Marissa Skudlarek, stirring shit up in her own particular way.
You’ve thrown down a gauntlet, Mr. Bousel, with your “In Defense of Stirring Shit Up” column — and since that piece of writing is so clearly begging for a response, yet has gone unanswered, I feel like it’s my duty to engage with it.
I consider myself an artist, an advocate for intellectual freedom, someone who desires a more honest and engaged and thoughtful society. Yet parts of your essay frighten me, as I think of taking your conclusions to their logical extremes. Of course I want to live in a world where people aren’t afraid to tell the truth and lively-but-serious intellectual debates crop up with regularity. But I already feel overwhelmed by the amount of opinioneering, posturing, and conflict that exists in our community. More people sharing their ideas will not necessarily lead to deeper, more meaningful conversations; I fear that it will lead to a shallow, shouty world where everyone yells to be heard, but nobody listens.
You write, “The constant possibility of reactions beyond your control are just the nature of a life where you have elected to live big and loud over quietly tending your own garden and being satisfied with that.” Fair enough, and I agree. Yet you go on to argue that “living big and loud” is not just one possible option, but is, in fact, the only option if you do not wish to become “a drone.” If you don’t speak up and air your opinion, it’s because you’re a wishy-washy idiot who just goes along with the crowd, or because you’re a coward. In either case, you are actively impeding the moral and intellectual progress of our art form and our society.

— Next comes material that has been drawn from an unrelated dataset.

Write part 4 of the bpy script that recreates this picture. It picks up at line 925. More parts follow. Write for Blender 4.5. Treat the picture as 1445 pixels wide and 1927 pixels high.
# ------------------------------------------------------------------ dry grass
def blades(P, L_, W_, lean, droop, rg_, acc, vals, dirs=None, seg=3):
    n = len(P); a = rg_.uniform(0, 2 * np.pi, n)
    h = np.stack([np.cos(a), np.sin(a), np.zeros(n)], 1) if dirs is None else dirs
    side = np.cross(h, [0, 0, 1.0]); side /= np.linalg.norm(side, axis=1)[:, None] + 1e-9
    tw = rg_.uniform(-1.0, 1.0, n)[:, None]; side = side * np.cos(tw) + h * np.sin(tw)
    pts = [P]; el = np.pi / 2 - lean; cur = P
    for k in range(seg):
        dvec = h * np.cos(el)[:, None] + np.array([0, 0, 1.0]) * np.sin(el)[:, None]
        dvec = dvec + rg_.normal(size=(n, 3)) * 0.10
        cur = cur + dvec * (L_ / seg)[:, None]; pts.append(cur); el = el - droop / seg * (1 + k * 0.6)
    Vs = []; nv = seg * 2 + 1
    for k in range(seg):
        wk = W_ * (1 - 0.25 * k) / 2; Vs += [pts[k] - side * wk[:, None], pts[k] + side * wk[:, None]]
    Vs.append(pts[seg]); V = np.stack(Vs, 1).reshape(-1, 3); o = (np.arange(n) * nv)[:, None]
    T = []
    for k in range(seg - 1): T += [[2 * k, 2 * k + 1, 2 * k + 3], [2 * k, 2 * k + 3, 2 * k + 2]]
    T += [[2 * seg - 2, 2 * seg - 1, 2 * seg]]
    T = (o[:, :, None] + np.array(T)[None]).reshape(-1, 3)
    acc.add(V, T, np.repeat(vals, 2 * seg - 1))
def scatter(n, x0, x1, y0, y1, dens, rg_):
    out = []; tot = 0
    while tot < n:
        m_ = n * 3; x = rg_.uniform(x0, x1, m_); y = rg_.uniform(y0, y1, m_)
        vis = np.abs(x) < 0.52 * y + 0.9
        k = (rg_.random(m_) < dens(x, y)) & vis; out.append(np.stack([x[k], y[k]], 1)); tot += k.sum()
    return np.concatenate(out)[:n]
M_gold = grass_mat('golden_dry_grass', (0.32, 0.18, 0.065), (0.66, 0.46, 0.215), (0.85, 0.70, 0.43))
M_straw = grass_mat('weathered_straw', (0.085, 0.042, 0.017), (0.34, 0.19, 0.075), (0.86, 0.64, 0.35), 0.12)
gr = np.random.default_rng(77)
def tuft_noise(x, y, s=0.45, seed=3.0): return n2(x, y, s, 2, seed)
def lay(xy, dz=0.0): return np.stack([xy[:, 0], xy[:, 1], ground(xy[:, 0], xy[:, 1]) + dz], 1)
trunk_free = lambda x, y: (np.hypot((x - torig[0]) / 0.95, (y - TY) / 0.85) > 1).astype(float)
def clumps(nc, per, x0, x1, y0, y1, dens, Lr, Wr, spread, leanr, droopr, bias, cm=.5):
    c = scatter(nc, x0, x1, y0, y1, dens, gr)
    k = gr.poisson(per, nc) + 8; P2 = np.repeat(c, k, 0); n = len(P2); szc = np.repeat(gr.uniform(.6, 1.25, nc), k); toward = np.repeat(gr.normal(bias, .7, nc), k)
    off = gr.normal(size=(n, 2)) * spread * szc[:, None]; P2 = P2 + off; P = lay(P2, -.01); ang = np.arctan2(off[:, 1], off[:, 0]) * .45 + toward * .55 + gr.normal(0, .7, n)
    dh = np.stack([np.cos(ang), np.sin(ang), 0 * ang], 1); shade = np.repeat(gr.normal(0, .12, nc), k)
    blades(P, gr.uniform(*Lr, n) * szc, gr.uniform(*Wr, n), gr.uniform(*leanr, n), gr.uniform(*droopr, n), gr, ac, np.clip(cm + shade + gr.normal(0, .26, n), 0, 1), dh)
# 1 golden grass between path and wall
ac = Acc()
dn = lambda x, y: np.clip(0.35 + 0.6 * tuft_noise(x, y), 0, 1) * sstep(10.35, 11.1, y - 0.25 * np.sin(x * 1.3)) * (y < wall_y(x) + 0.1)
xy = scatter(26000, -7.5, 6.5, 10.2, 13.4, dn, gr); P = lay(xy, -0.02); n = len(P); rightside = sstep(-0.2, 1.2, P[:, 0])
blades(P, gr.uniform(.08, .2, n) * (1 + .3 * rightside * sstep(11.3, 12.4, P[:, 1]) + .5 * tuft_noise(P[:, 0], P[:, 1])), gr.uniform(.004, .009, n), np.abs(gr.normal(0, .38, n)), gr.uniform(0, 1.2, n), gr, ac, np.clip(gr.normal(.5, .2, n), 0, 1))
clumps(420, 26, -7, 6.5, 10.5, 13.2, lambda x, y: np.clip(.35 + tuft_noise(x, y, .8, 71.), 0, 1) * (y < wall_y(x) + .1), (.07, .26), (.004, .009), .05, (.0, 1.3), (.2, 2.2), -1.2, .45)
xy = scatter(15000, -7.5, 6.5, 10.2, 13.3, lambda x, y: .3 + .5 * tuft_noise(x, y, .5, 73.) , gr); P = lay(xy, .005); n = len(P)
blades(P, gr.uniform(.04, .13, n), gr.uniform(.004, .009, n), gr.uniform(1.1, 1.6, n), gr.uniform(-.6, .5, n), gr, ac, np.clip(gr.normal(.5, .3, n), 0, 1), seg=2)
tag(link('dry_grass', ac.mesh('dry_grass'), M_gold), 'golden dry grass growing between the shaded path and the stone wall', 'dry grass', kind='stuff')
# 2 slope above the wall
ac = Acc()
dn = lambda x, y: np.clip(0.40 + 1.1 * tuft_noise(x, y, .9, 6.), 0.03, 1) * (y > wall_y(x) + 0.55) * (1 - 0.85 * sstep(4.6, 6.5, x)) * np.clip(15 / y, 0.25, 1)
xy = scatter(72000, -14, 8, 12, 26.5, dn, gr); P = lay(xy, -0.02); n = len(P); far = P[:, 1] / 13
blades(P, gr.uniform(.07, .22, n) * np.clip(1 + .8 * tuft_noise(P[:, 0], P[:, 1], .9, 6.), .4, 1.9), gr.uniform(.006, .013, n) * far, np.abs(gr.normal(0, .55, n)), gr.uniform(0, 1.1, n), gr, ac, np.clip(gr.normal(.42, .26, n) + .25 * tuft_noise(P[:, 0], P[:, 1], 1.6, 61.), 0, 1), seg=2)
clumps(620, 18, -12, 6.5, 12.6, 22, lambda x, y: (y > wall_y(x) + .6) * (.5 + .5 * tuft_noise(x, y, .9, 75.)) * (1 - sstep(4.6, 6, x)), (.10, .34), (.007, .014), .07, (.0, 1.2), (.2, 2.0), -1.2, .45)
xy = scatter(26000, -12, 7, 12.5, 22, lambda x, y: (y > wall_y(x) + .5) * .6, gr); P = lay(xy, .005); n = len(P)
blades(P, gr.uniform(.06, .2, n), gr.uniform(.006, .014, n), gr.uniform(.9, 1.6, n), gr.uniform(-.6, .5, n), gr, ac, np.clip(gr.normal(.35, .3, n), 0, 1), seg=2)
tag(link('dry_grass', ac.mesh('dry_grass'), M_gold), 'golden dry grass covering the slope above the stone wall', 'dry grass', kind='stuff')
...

I’ve written before, as you know, about how the “you’re doing it wrong” ethos of so many Internet articles makes me feel stressed and anxious. It sounds like you feel that way too, Stuart — you write “[there isn’t much] telling us to say what we really think and feel, even though there seems to be an awful lot out there telling us what we’re doing wrong and basically trying to scare us into saying nothing.”
The trouble is, though, that the sensitive, self-doubting elements of our population (and I count myself part of that crowd) interpret nearly everything as a “you’re doing it wrong” statement, even if the author did not intend it that way. You say you did not mean to shame or insult anyone with your snarky rebuke to our collective mania for the McKellan-Stewart No Man’s Land production, yet people interpreted it that way. They thought that you were saying “There are right reasons and wrong reasons to get excited about plays, and celebrity worship is always the wrong reason. Theatergoing: You’re doing it wrong.”
And then, with your “In Defense of Stirring Shit Up” post — you say you wrote it to encourage people to fight the good fight, becoming foot soldiers in the battle against “apathy, conformity, cowardice, intellectual laziness and intellectual tyranny.” Yet, when I got to the part of your post where you wrote “The point of art and the reason why artists are necessary is to challenge the world,” my reaction was not “YEAH! I’m an artist, and I rock!” Instead, I had a spate of doubts: “Oh dear, if the point of art is to challenge the world, maybe I’m not cut out to be an artist. I’m kind of bourgeois. I’m a feminist, but so is every female playwright — and my feminism isn’t of the especially provocative or radical kind. I genuinely believe in all of those old-fashioned, discredited ideals like Goodness and Truth and Beauty and Prudence. I am more apathetic than I should be, more conformist, more cowardly, more intellectually lazy than I should be. I read every stupid Buzzfeed link my friends post on Facebook, but I’ve never read The Iliad. I just know I’m part of the problem that Stuart is talking about, rather than part of the solution.”
Being an Artist: You’re Doing It Wrong.
Maybe my biggest issue with your piece, Stuart, is how you frame your role in the community as “stirring shit up.” To use an analogy I think you’ll appreciate, the goddess of stirring shit up is Eris, yet her actions lead to violence and discord, rather than growth or progress. She tosses the golden apple into the crowd, and then runs away from the mess she’s made. She stirs up shit, with a shit-eating grin on her face, and she doesn’t accept any blame or responsibility.
I guess I just don’t trust people who think they can be provocative, or contrarian, or a shit-stirrer, all of the time. (Besides, spend too much time touching shit, and you’ll get hepatitis.) Sometimes the truth isn’t sexy, or piquantly contrarian, or able to be expressed as a Facebook witticism. Sometimes the truth is boring or cliched, and often it rests in between two extremes. But when everyone works overtime to shout their provocative, click-baity opinions, it’s often the well-intentioned, moderate voices that get drowned out first.